→ **Work required**
Write out exactly the lines running from the one that contains "x = AW0+.2+k*.36;" through the end of the material.

(Scene script records)
>> START

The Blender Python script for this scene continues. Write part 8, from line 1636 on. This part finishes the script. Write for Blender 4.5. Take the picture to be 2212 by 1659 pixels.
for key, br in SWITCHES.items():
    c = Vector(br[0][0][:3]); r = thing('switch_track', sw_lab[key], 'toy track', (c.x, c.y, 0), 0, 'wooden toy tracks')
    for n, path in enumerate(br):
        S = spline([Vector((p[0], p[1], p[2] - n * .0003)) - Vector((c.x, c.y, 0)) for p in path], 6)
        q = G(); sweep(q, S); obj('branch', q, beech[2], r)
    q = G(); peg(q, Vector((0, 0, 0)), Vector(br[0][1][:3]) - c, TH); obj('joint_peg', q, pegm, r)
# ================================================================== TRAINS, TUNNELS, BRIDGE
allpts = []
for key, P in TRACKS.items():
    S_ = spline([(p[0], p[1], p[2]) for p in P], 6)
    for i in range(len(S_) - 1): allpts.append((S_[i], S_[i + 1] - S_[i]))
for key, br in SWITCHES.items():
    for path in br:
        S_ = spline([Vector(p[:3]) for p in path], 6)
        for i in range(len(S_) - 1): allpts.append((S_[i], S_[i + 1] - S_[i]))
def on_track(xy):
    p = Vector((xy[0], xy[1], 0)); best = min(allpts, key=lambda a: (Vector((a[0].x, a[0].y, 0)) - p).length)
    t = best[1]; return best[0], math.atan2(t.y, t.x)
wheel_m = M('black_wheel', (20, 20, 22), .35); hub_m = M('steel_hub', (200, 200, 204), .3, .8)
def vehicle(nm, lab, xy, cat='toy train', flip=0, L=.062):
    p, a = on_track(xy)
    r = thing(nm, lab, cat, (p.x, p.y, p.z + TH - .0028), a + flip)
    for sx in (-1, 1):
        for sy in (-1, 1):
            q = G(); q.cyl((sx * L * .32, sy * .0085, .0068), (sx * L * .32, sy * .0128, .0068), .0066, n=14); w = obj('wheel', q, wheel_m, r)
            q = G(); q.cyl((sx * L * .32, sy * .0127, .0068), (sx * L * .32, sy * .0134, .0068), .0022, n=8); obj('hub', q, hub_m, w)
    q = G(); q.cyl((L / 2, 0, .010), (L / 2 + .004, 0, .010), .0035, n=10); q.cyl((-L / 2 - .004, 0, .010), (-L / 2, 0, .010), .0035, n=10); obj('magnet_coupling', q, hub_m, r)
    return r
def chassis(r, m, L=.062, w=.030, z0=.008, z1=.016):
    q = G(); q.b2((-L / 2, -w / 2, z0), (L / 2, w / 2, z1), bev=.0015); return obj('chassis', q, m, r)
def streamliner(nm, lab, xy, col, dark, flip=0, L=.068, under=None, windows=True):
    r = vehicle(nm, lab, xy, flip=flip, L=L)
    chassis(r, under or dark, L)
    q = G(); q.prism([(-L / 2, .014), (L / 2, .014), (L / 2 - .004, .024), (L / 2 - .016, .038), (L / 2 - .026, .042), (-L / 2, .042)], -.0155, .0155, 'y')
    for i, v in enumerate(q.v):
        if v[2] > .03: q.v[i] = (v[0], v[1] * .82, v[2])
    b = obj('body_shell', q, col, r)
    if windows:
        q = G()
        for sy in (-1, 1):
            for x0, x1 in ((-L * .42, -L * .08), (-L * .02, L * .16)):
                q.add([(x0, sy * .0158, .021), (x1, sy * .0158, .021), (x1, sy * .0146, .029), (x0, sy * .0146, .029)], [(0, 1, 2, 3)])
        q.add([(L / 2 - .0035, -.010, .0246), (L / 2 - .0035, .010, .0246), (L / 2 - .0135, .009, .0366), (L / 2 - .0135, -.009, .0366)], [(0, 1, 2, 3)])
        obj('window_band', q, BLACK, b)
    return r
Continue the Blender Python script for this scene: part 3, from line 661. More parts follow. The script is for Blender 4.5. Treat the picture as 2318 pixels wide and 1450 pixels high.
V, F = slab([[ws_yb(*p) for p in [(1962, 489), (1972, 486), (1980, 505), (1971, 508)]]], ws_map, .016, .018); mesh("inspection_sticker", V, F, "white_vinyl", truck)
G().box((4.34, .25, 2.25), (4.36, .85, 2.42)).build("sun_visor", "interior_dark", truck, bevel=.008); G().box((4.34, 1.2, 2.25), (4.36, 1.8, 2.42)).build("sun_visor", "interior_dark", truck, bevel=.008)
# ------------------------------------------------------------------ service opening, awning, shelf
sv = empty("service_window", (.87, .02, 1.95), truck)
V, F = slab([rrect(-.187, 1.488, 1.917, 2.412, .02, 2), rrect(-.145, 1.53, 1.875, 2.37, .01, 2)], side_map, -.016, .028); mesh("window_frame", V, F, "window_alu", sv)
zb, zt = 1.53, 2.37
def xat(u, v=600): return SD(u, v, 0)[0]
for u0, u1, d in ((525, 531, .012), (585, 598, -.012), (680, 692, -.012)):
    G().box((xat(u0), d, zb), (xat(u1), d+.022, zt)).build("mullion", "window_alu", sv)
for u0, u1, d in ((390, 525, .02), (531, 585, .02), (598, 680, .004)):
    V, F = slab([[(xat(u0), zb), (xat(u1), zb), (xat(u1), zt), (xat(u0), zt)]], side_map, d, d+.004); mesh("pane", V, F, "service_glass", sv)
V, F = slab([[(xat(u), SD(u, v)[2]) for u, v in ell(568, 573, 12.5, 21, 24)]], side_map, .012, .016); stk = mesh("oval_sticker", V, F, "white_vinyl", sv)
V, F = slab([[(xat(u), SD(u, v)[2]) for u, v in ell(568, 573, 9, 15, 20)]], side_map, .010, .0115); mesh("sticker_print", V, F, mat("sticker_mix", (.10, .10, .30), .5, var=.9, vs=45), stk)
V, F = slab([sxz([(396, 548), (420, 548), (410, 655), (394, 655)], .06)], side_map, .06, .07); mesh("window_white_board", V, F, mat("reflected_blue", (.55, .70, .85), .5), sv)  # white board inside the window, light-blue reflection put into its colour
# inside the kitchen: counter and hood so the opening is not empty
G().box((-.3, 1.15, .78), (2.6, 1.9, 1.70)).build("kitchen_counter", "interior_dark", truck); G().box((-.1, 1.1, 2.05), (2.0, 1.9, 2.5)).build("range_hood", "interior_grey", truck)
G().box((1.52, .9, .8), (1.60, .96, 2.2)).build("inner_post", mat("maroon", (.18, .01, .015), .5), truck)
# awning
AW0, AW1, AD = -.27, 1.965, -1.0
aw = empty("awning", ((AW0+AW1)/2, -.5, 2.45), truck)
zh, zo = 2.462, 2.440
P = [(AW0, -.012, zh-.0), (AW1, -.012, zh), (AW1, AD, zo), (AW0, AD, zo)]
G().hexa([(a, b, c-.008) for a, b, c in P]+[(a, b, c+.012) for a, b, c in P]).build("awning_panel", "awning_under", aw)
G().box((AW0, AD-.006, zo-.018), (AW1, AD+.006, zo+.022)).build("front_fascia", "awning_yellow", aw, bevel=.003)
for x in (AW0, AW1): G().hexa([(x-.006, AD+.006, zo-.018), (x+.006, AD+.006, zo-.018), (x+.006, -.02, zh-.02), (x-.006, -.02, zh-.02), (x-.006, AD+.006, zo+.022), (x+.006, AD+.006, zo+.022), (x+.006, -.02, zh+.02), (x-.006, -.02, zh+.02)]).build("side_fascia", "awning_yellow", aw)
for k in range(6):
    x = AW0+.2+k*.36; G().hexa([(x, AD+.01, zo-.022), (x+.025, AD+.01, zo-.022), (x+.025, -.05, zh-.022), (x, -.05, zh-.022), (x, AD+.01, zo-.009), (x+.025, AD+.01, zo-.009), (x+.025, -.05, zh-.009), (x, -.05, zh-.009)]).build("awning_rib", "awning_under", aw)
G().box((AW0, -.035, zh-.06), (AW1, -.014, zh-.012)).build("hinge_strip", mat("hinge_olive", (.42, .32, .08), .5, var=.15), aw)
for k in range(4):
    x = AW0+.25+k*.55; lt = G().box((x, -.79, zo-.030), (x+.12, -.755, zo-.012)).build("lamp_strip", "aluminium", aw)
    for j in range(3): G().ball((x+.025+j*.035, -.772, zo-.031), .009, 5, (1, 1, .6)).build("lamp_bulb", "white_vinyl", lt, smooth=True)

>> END

→ **Reply to the exercise**
    x = AW0+.2+k*.36; G().hexa([(x, AD+.01, zo-.022), (x+.025, AD+.01, zo-.022), (x+.025, -.05, zh-.022), (x, -.05, zh-.022), (x, AD+.01, zo-.009), (x+.025, AD+.01, zo-.009), (x+.025, -.05, zh-.009), (x, -.05, zh-.009)]).build("awning_rib", "awning_under", aw)
G().box((AW0, -.035, zh-.06), (AW1, -.014, zh-.012)).build("hinge_strip", mat("hinge_olive", (.42, .32, .08), .5, var=.15), aw)
for k in range(4):
    x = AW0+.25+k*.55; lt = G().box((x, -.79, zo-.030), (x+.12, -.755, zo-.012)).build("lamp_strip", "aluminium", aw)
    for j in range(3): G().ball((x+.025+j*.035, -.772, zo-.031), .009, 5, (1, 1, .6)).build("lamp_bulb", "white_vinyl", lt, smooth=True)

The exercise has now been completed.